[Aim of the exercise]: Starting at the first line of the data below, retype every line up to and including the one containing "scene.view_settings.view_transform = 'Standard';".

[Data section]:
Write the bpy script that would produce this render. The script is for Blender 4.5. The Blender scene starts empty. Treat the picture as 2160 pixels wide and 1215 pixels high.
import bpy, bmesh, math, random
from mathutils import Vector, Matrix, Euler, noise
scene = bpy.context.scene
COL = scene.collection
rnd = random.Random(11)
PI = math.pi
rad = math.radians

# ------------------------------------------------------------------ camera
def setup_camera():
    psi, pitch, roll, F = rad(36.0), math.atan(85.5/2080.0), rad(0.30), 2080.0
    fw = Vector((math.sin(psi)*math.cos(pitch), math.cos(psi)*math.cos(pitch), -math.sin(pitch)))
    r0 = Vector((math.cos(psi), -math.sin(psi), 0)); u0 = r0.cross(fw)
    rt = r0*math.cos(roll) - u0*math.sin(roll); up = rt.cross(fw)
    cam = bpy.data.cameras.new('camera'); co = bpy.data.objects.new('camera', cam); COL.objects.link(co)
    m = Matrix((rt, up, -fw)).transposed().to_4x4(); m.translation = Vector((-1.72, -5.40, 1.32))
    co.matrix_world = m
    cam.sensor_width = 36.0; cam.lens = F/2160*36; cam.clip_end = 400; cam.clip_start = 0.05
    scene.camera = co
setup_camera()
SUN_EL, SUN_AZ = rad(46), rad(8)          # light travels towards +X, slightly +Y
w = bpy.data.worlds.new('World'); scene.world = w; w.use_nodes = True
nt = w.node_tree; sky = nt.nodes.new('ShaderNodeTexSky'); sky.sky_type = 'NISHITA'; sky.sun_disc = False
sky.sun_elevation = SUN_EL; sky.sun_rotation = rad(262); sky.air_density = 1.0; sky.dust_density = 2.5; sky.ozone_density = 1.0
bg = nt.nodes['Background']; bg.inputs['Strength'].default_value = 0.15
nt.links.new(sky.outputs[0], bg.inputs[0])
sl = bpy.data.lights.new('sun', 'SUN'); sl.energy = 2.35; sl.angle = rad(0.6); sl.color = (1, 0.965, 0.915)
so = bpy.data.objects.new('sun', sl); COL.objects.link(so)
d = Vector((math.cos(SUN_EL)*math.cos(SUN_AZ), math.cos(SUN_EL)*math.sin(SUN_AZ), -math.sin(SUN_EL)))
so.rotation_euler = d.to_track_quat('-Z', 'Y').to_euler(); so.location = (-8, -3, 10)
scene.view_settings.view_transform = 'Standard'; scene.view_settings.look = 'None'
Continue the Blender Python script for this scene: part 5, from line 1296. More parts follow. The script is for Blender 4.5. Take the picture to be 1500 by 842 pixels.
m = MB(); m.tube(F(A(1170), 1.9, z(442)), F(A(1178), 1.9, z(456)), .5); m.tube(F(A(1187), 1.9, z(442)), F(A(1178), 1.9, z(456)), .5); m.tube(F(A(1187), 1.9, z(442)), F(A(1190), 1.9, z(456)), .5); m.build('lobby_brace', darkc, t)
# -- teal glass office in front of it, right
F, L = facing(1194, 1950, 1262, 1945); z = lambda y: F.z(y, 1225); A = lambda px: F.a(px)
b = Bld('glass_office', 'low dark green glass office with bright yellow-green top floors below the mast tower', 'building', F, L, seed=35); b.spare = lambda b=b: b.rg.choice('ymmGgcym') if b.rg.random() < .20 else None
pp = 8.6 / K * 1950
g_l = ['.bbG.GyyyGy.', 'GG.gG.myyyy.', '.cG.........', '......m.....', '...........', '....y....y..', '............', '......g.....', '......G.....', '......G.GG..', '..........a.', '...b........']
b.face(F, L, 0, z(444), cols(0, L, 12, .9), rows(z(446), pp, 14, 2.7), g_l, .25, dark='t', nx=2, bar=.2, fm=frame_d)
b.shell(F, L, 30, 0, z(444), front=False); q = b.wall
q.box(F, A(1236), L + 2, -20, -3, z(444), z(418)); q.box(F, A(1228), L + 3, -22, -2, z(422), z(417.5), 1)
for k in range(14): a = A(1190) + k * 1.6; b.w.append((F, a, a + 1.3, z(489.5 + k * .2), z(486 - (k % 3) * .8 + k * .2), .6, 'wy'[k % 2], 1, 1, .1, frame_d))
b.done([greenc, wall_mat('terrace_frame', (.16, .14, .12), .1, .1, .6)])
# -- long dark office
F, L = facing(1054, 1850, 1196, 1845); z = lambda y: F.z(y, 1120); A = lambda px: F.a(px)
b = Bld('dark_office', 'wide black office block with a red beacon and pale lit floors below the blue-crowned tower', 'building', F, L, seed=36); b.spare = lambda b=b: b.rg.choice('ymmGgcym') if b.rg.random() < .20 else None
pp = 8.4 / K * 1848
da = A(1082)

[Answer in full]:
Write the bpy script that would produce this render. The script is for Blender 4.5. The Blender scene starts empty. Treat the picture as 2160 pixels wide and 1215 pixels high.
import bpy, bmesh, math, random
from mathutils import Vector, Matrix, Euler, noise
scene = bpy.context.scene
COL = scene.collection
rnd = random.Random(11)
PI = math.pi
rad = math.radians

# ------------------------------------------------------------------ camera
def setup_camera():
    psi, pitch, roll, F = rad(36.0), math.atan(85.5/2080.0), rad(0.30), 2080.0
    fw = Vector((math.sin(psi)*math.cos(pitch), math.cos(psi)*math.cos(pitch), -math.sin(pitch)))
    r0 = Vector((math.cos(psi), -math.sin(psi), 0)); u0 = r0.cross(fw)
    rt = r0*math.cos(roll) - u0*math.sin(roll); up = rt.cross(fw)
    cam = bpy.data.cameras.new('camera'); co = bpy.data.objects.new('camera', cam); COL.objects.link(co)
    m = Matrix((rt, up, -fw)).transposed().to_4x4(); m.translation = Vector((-1.72, -5.40, 1.32))
    co.matrix_world = m
    cam.sensor_width = 36.0; cam.lens = F/2160*36; cam.clip_end = 400; cam.clip_start = 0.05
    scene.camera = co
setup_camera()
SUN_EL, SUN_AZ = rad(46), rad(8)          # light travels towards +X, slightly +Y
w = bpy.data.worlds.new('World'); scene.world = w; w.use_nodes = True
nt = w.node_tree; sky = nt.nodes.new('ShaderNodeTexSky'); sky.sky_type = 'NISHITA'; sky.sun_disc = False
sky.sun_elevation = SUN_EL; sky.sun_rotation = rad(262); sky.air_density = 1.0; sky.dust_density = 2.5; sky.ozone_density = 1.0
bg = nt.nodes['Background']; bg.inputs['Strength'].default_value = 0.15
nt.links.new(sky.outputs[0], bg.inputs[0])
sl = bpy.data.lights.new('sun', 'SUN'); sl.energy = 2.35; sl.angle = rad(0.6); sl.color = (1, 0.965, 0.915)
so = bpy.data.objects.new('sun', sl); COL.objects.link(so)
d = Vector((math.cos(SUN_EL)*math.cos(SUN_AZ), math.cos(SUN_EL)*math.sin(SUN_AZ), -math.sin(SUN_EL)))
so.rotation_euler = d.to_track_quat('-Z', 'Y').to_euler(); so.location = (-8, -3, 10)
scene.view_settings.view_transform = 'Standard'; scene.view_settings.look = 'None'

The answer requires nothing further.